RT: Hinter der Ballthematik versteckt sich das Prinzip des selbstlernenden Teams. Man hat eine Aufgabenstellung, die zunächst etwas komisch, oder sagen wir schwierig, klingt. Diese Aufgabe könnte der Einzelne aus dem Stehgreif gar nicht lösen. Innerhalb des Teams macht man sich dann Gedanken dazu. Das zahlt darauf ein, dass agile Teams untereinander kommunizieren und sich austauschen. Die Bälle werden nach bestimmten Regeln weitergegeben und Ziel ist es, die Regeln innerhalb des Teams zu hinterfragen. So entstehen schnell praxisnahe und lösungsorientierte Ideen zur Optimierung dieser Regeln. Man kommt viel schneller zu einer Lösung, als wenn jeder für sich grübelt, wie er das am besten angehen könnte. Dadurch wächst auch das Teamgefühl. Als Einzelner hätte ich vielleicht gar nicht gemerkt, dass die Regeln keinen Sinn machen oder nicht funktionieren. Das kann man sich analog zu Anforderungen in der Softwareentwicklung vorstellen. Auch da macht es Sinn, zu hinterfragen und Wissen beziehungsweise Erfahrungen auszutauschen. Die Lernkurven im Agilen sind für die Teams sehr steil und man kann viel besser reagieren. Der zukünftige Product Owner lernt durch das „Ballspiel“ am eigenen Leib, wie ein Scrum-Team arbeitet. Er erkennt, dass alle an einem Strang ziehen und dass in dem Team Sachen entwickelt werden, die wirklich was bringen. Jemand, der vorher noch nicht agil gearbeitet hat, kann so ein Gefühl für agile Methoden entwickeln. Der Workshop bietet Raum, um einfach auch mal zu scheitern, oder sich an einer dieser Regeln die Zähne auszubeißen – so lernt man das am besten. Manche verrennen sich, andere gehen ganz kreativ damit um. Wir wollen mit den Workshops sensibilisieren. Was nützt es, wenn der Dienstleister von agilem Vorgehen schwärmt, der Kunde aber gar nicht die Möglichkeit hat, Vertrauen in dieses Vorgehen zu entwickeln?

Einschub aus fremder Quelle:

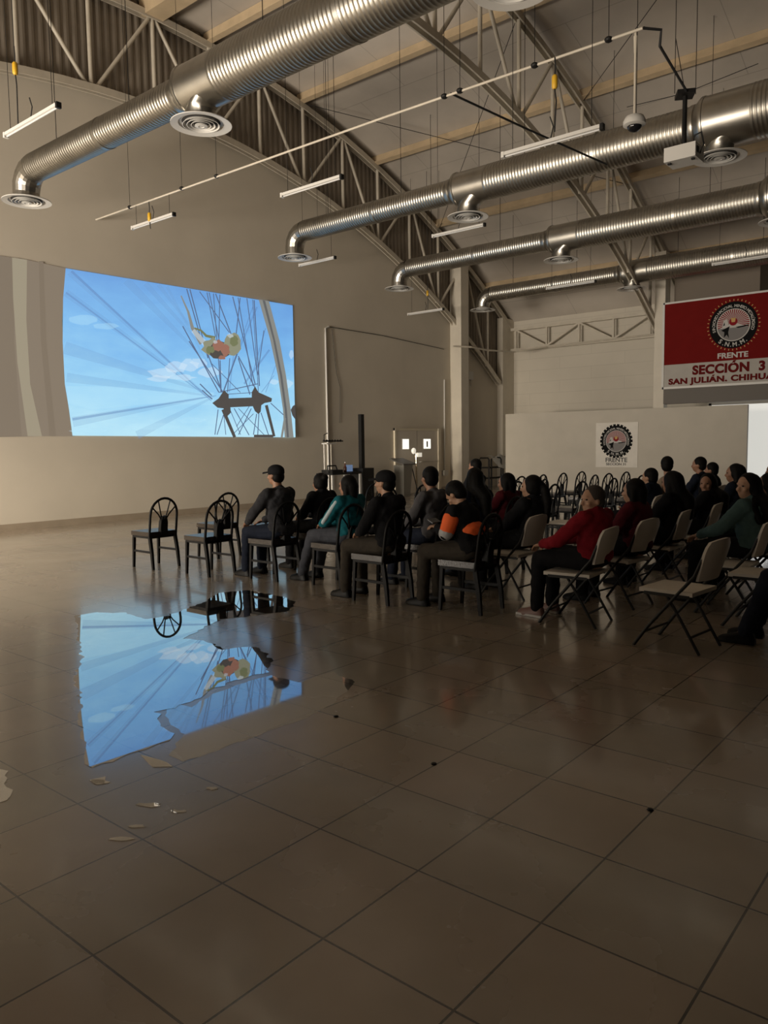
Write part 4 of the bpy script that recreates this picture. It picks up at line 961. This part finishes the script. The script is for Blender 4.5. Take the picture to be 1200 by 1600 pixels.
# phone in the child's hands
b = BM(); box(b, (-.035, -.07, -.005), (.035, .07, .005), M=Matrix.Translation((-2.23, 4.88, .82)) @ Matrix.Rotation(.5, 4, 'Y'))
tag(obj('mobile_phone', b, mat('phone_glass', (.02, .02, .025), .1)), 'dark mobile phone held by the child in the orange vest', 'phone')

# ------------------------------------------------------------------ things along the far wall
t = thing('speaker_column', 'slim tall black column loudspeaker on its bass box by the left wall', 'speaker', (-12.2, 15.2, 0))
b = BM(); box(b, (-.24, -.24, 0), (.24, .24, .92)); obj('bass_box', b, M_dark, t, bevel=.02)
b = BM(); box(b, (-.055, -.065, .92), (.055, .065, 2.42)); obj('column', b, M_dark, t, bevel=.01)
t = thing('equipment_table', 'small table with pale ends by the wall conduit, loaded with equipment', 'table', (-12.2, 14.3, 0))
b = BM(); box(b, (-.3, -.62, .78), (.3, .55, .82)); obj('tabletop', b, M_dark, t)
for y in (-.6, -.12, .5):
    b = BM(); box(b, (.26, y-.035, 0), (.3, y+.035, .78)); obj('leg', b, M_white, t)
b = BM(); box(b, (.24, -.56, .40), (.27, -.16, .76)); obj('side_panel', b, M_plastic, t)
t = thing('mixing_console', 'black audio mixer with raised handle on the equipment table', 'mixer', (-12.2, 14.0, .82))
b = BM(); box(b, (-.2, -.22, 0), (.2, .2, .09)); obj('body', b, M_dark, t, bevel=.01)
b = BM(); sweep(b, [(.1, -.3, .02), (.1, -.3, .2), (.1, .02, .2), (.1, .1, .04)], .02, n=8); obj('handle', b, M_dark, t)
t = thing('drip_bottle', 'small dark bottle standing on the equipment table', 'bottle', (-12.15, 14.45, .82))
b = BM(); lathe(b, [(.04, 0), (.045, .02), (.045, .14), (.018, .2), (.016, .26)], 14); obj('glass', b, mat('brown_glass', (.08, .03, .02), .1), t, smooth=True)
b = BM(); lathe(b, [(.019, .26), (.019, .29)], 12); obj('stopper', b, M_white, t)
t = thing('laptop', 'small open laptop with dark lid on the equipment table', 'laptop', (-12.1, 14.68, .82))
b = BM(); box(b, (-.12, -.15, 0), (.12, .15, .02)); obj('base', b, M_dark, t)
b = BM(); box(b, (-.13, -.15, .02), (-.115, .15, .2)); obj('lid', b, mat('bluish_screen', (.05, .07, .1), .3, emit=(.2, .3, .5, .5)), t)
t = thing('display_stand', 'white upright stand with dark wire rack on top behind the table', 'stand', (-12.5, 14.25, 0))
b = BM(); sweep(b, [(0, -.25, .0), (0, -.25, 1.62)], .014, n=8); obj('pole', b, M_white, t)
b = BM(); sweep(b, [(0, .02, .0), (0, .02, 1.6)], .018, n=8); obj('pole', b, M_steel, t)
b = BM(); box(b, (-.1, -.24, 1.6), (.1, .12, 1.63)); obj('shelf', b, M_white, t)
b = BM(); sweep(b, [(0, -.28, 1.68), (0, .5, 1.68)], .02, n=6)
for i in range(7): ball(b, (0, -.25+i*.11, 1.69), .035)
sweep(b, [(0, -.24, 1.68), (0, -.24, 1.85), (0, -.1, 1.9)], .014, n=6)
obj('wire_rack', b, M_dark, t)
t = thing('lectern', 'grey lectern with slanted top standing left of the double door', 'lectern', (-12.3, 17.2, 0))
b = BM(); sweep(b, [(0, 0, .0), (0, 0, .95)], .22, .2, square=True, rad=[.7, 1]); obj('body', b, mat('grey_lectern', (.20, .19, .16), .6), t)
b = BM(); box(b, (-.28, -.32, -.02), (.28, .32, .02), M=Matrix.Translation((0, 0, 1.05)) @ Matrix.Rotation(.3, 4, 'Y')); obj('slanted_top', b, mat('dark_lectern_top', (.10, .09, .08), .5), t)
b = BM(); sweep(b, [(.1, .28, .95), (.2, .5, 0)], .015, n=6); obj('brace', b, M_dark, t)
t = thing('microphone_stand', 'bright metal stand with two pale heads painted to glow before the double door', 'stand', (-12.45, 18.05, 0))
b = BM(); sweep(b, [(0, 0, .03), (0, 0, 1.28)], .022, n=8); obj('pole', b, mat('brass_pole', (.75, .62, .42), .25, 1), t)
b = BM(); lathe(b, [(.22, 0), (.22, .015), (.03, .035)], 20); obj('base', b, M_galv2, t)
MH = mat('white_head_painted_sun', (.9, .88, .82), .3, emit=(1, .94, .8, .5))  # emission imitates sun on the white heads; they are no lamps
b = BM(); ball(b, (0, -.12, 1.36), (.06, .1, .1)); obj('head', b, MH, t)
b = BM(); box(b, (-.05, .03, 1.17), (.05, .24, 1.3)); obj('head', b, MH, t, bevel=.02)
t = thing('utility_cart', 'dark tubular cart by the corner pillar', 'cart', (-12.3, 22.6, 0))
for y in (-.85, -.05, .75):
    b = BM(); sweep(b, [(.2, y, 0), (.2, y, 1.0), (.15, y, 1.06), (-.15, y, 1.06), (-.2, y, 1.0), (-.2, y, 0)], .028, n=6); obj('side_frame', b, M_dark, t)
for z in (.35, .72):
    b = BM(); box(b, (-.2, -.85, z-.02), (.2, .75, z+.02)); obj('shelf', b, M_dark, t)
b = BM(); rows = []
for i in range(12):
    f = i/11; rows.append([b.verts.new((-.26+.54*j/8, -.35+1.0*f, 1.13+.05*math.sin(f*7+j)-.8*max(0, j/8-.5)-.1*abs(f-.5))) for j in range(9)])
for i in range(11):
    for j in range(8): b.faces.new((rows[i][j], rows[i][j+1], rows[i+1][j+1], rows[i+1][j]))
bmesh.ops.solidify(b, geom=b.faces[:], thickness=.02)
o = obj('draped_cloth', b, mat('white_linen', (.85, .84, .80), .8), smooth=True); o.location = (-12.3, 22.6, 0)
tag(o, 'crumpled white cloth draped over the dark cart', 'cloth')
# debris on the tiles
random.seed(3)
for px, py, lab in ((678, 1194, 'small dark crumb on the tiles in the middle of the floor'), (525, 1120, 'tiny dark speck on the tiles right of the puddle'), (1016, 1266, 'dark chip in a tile corner at the right')):
    p = on_floor(px, py); b = BM(); n = 7
    lathe(b, [(.016, 0.001), (.012, .007), (.004, .009)], n, loc=p); tag(obj('floor_crumb', b, M_dark), lab, 'crumb')
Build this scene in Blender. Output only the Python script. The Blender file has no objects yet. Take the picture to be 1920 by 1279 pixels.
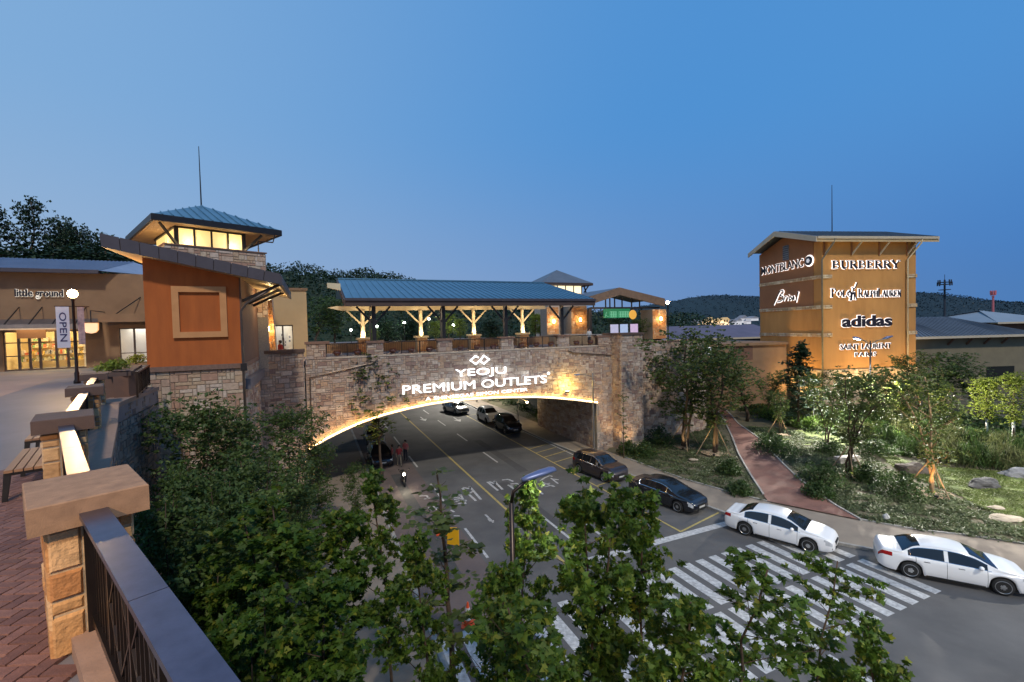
import bpy, bmesh, math, random
import numpy as np
from mathutils import Vector, Matrix

sc = bpy.context.scene
col = sc.collection
rnd = random.Random(7)
PI = math.pi

# ------------------------------------------------------------------ camera
CAM_Z = 11.0
FPX = 853.0
PITCH, ROLL = math.radians(1.7), math.radians(1.4)
cd = bpy.data.cameras.new('camera'); co = bpy.data.objects.new('camera', cd); col.objects.link(co); sc.camera = co
cd.lens = FPX / 1920 * 36; cd.sensor_width = 36; cd.clip_start = 0.05; cd.clip_end = 6000
_r0, _u0, _f = Vector((1, 0, 0)), Vector((0, math.sin(PITCH), math.cos(PITCH))), Vector((0, math.cos(PITCH), -math.sin(PITCH)))
_r = _r0 * math.cos(ROLL) - _u0 * math.sin(ROLL); _u = _r0 * math.sin(ROLL) + _u0 * math.cos(ROLL)
M3 = Matrix((_r, _u, -_f)).transposed().to_4x4(); M3.translation = Vector((0, 0, CAM_Z)); co.matrix_world = M3

def ray(px, py):
    x = (px - 960) / FPX; y = -(py - 639.5) / FPX
    return _f + _r * x + _u * y
def G(px, py, z=0.0):
    d = ray(px, py); t = (z - CAM_Z) / d.z
    return (d.x * t, d.y * t)

# ------------------------------------------------------------------ dusk sky
w = bpy.data.worlds.new("World"); sc.world = w; w.use_nodes = True
nt = w.node_tree; N = nt.nodes; L = nt.links
bg = N['Background']
geo = N.new('ShaderNodeTexCoord'); sep = N.new('ShaderNodeSeparateXYZ'); L.new(geo.outputs['Generated'], sep.inputs[0])
def lin(c): return tuple(((v / 255 + 0.055) / 1.055) ** 2.4 if v > 10 else v / 255 / 12.92 for v in c) + (1,)
def mapr(src, a, b, c=0, d=1, smooth=True):
    m = N.new('ShaderNodeMapRange'); m.interpolation_type = 'SMOOTHSTEP' if smooth else 'LINEAR'
    m.inputs[1].default_value = a; m.inputs[2].default_value = b; m.inputs[3].default_value = c; m.inputs[4].default_value = d
    L.new(src, m.inputs[0]); return m.outputs[0]
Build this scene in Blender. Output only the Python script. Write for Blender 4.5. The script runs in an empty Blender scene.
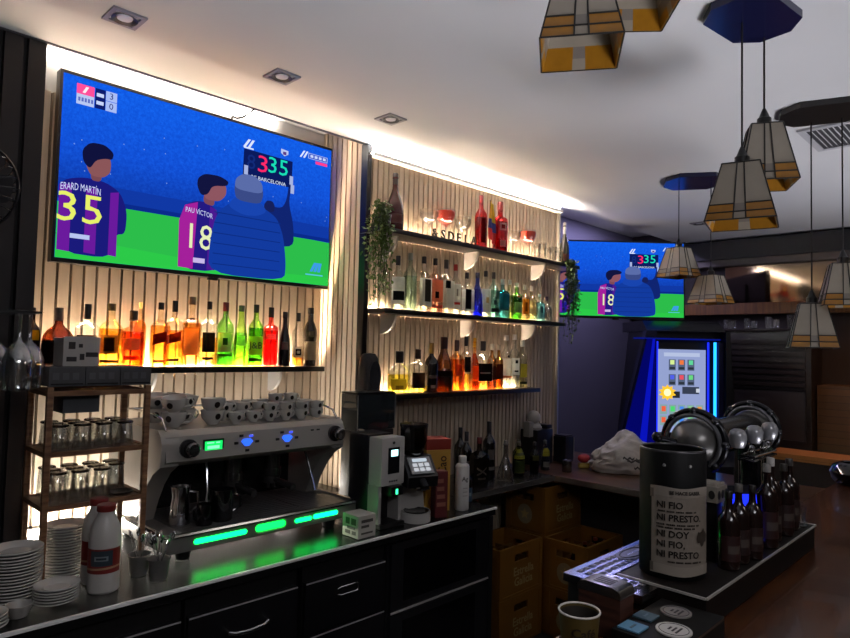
import bpy, bmesh, math, random
from mathutils import Vector, Matrix
R = math.radians
PI = math.pi
rnd = random.Random(7)
scene = bpy.context.scene
COL = scene.collection

# ------------------------------------------------------------------ materials
def lin(h):
    h = h.lstrip('#')
    out = []
    for i in (0, 2, 4):
        c = int(h[i:i+2], 16) / 255
        out.append(c / 12.92 if c <= .04045 else ((c + .055) / 1.055) ** 2.4)
    return tuple(out)
MATS = {}
def new_mat(key):
    m = bpy.data.materials.new(key)
    m.use_nodes = True
    m.node_tree.nodes.clear()
    MATS[key] = m
    return m, m.node_tree.nodes, m.node_tree.links
def P(col, rough=.5, metal=0, coat=0, noise=0, nscale=30, bump=0, spec=.5):
    key = f'surf_{col}_{rough}_{metal}_{coat}_{noise}_{nscale}_{bump}_{spec}'
    if key in MATS: return MATS[key]
    m, N, L = new_mat(key)
    b = N.new('ShaderNodeBsdfPrincipled'); o = N.new('ShaderNodeOutputMaterial')
    L.new(b.outputs[0], o.inputs[0])
    c = lin(col)
    b.inputs['Base Color'].default_value = (*c, 1)
    b.inputs['Roughness'].default_value = rough
    b.inputs['Metallic'].default_value = metal
    b.inputs['Coat Weight'].default_value = coat
    b.inputs['Specular IOR Level'].default_value = spec
    if noise or bump:
        t = N.new('ShaderNodeTexCoord'); n = N.new('ShaderNodeTexNoise')
        n.inputs['Scale'].default_value = nscale; n.inputs['Detail'].default_value = 4
        L.new(t.outputs['Object'], n.inputs['Vector'])
        if noise:
            r = N.new('ShaderNodeMix'); r.data_type = 'RGBA'
            r.inputs['A'].default_value = (*[x * (1 - noise) for x in c], 1)
            r.inputs['B'].default_value = (*[min(1, x * (1 + noise)) for x in c], 1)
            L.new(n.outputs['Fac'], r.inputs['Factor']); L.new(r.outputs['Result'], b.inputs['Base Color'])
        if bump:
            bp = N.new('ShaderNodeBump'); bp.inputs['Strength'].default_value = bump
            bp.inputs['Distance'].default_value = .005
            L.new(n.outputs['Fac'], bp.inputs['Height']); L.new(bp.outputs[0], b.inputs['Normal'])
    return m
def WOOD(col, col2, rough=.5, stretch=(1, 1, 12), scale=6, coat=0):
    key = f'wood_{col}_{col2}_{rough}_{stretch}_{scale}_{coat}'
    if key in MATS: return MATS[key]
    m, N, L = new_mat(key)
    b = N.new('ShaderNodeBsdfPrincipled'); o = N.new('ShaderNodeOutputMaterial'); L.new(b.outputs[0], o.inputs[0])
    t = N.new('ShaderNodeTexCoord'); mp = N.new('ShaderNodeMapping'); n = N.new('ShaderNodeTexNoise')
    mp.inputs['Scale'].default_value = stretch
    n.inputs['Scale'].default_value = scale; n.inputs['Detail'].default_value = 6; n.inputs['Distortion'].default_value = .6
    L.new(t.outputs['Object'], mp.inputs[0]); L.new(mp.outputs[0], n.inputs['Vector'])
    r = N.new('ShaderNodeValToRGB')
    r.color_ramp.elements[0].position = .35; r.color_ramp.elements[0].color = (*lin(col), 1)
    r.color_ramp.elements[1].position = .68; r.color_ramp.elements[1].color = (*lin(col2), 1)
    L.new(n.outputs['Fac'], r.inputs[0]); L.new(r.outputs[0], b.inputs['Base Color'])
    b.inputs['Roughness'].default_value = rough; b.inputs['Coat Weight'].default_value = coat
    return m
def BRICK(c1, c2, mortar, scale=8):
    m, N, L = new_mat('brick_' + c1)
    b = N.new('ShaderNodeBsdfPrincipled'); o = N.new('ShaderNodeOutputMaterial'); L.new(b.outputs[0], o.inputs[0])
    t = N.new('ShaderNodeTexCoord'); mp = N.new('ShaderNodeMapping'); k = N.new('ShaderNodeTexBrick')
    mp.inputs['Rotation'].default_value = (R(90), 0, R(90))
    k.inputs['Scale'].default_value = scale
    k.inputs['Color1'].default_value = (*lin(c1), 1); k.inputs['Color2'].default_value = (*lin(c2), 1); k.inputs['Mortar'].default_value = (*lin(mortar), 1)
    L.new(t.outputs['Object'], mp.inputs[0]); L.new(mp.outputs[0], k.inputs['Vector']); L.new(k.outputs['Color'], b.inputs['Base Color'])
    b.inputs['Roughness'].default_value = .7
    return m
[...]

JD: Wie wird sich die Projektlandschaft im IT-Umfeld deiner Meinung nach künftig entwickeln?

RT: Ich vermute, es wird weiterhin klassisches und agiles Vorgehen geben, wobei der Trend auf jeden Fall zu agilem Vorgehen geht. Wenn ich mir alleine die Marketingargumente betrachte: Produktentwicklung in überschaubaren Iterationen, rege Kommunikation mit Kunden und Teammitgliedern, kürzere Entwicklungszeiten mit handfesten Zwischenergebnissen, die Umsetzung von Änderungen im Projektverlauf. Wen spricht das nicht an? In dem Seminar, in dem ich nach Scrum zertifiziert wurde, waren auch Teilnehmer aus dem E-Government-Umfeld. Daran kann man erkennen, dass sich auch Themen mit sensiblen Daten und mit Fokus auf Sicherheit für agile Entwicklung eignen.

JD: Was war für dich bisher die außergewöhnlichste Erfahrung im Scrum-Kontext?

RT: Ich muss sagen, dass für mich inzwischen eher das klassische Vorgehen befremdlich und damit außergewöhnlich ist.

Als ich angefangen habe, sind wir schon „teil-agil“ vorgegangen. Für mich ist agiles Vorgehen eigentlich die logische Konsequenz, wenn man Software-Projekte erfolgreich durchführen will. Ich war vorher allerdings nicht im Software-Bereich und als ich eingestiegen bin, war agiles Vorgehen schon in aller Munde. Wenn ich die Theorie hinter klassischen Methoden betrachte, denke ich mir oft: „So will ich nicht arbeiten.“ Der hohe Anteil der Kommunikation im Agilen ist für mich das Außergewöhnliche: Ich will mit meinem Team sprechen, ich will mit meinen Kunden interagieren. Für den Kunden ist sicherlich das Budget-Thema außergewöhnlich. Wir können agil und budgetkonform arbeiten und das können sich viele nicht vorstellen, besonders Kunden, die mit dem Thema noch ein bisschen fremdeln. Ich stelle diesen Kunden gerne vor, wie wir agile Softwareentwicklung leben und wie wir damit umgehen – die meisten erkennen den Sinn und wollen es auch gerne ausprobieren. Ich habe bisher nur wenig Feedback bekommen, wo agile Methoden abgelehnt wurden. Der Kunde sieht die Vorteile. Und wenn ich ihn in die Entwicklung einbeziehe und die Vorteile, die Scrum bietet, nicht nur anpreise, sondern auch lebe, dann habe ich den Grundstein für die Akzeptanz von neuer Software schon gelegt. Wenn der Nutzer sieht, hier wurde etwas für mich entwickelt, hier wurde mein Feedback berücksichtigt – das ist so viel wert.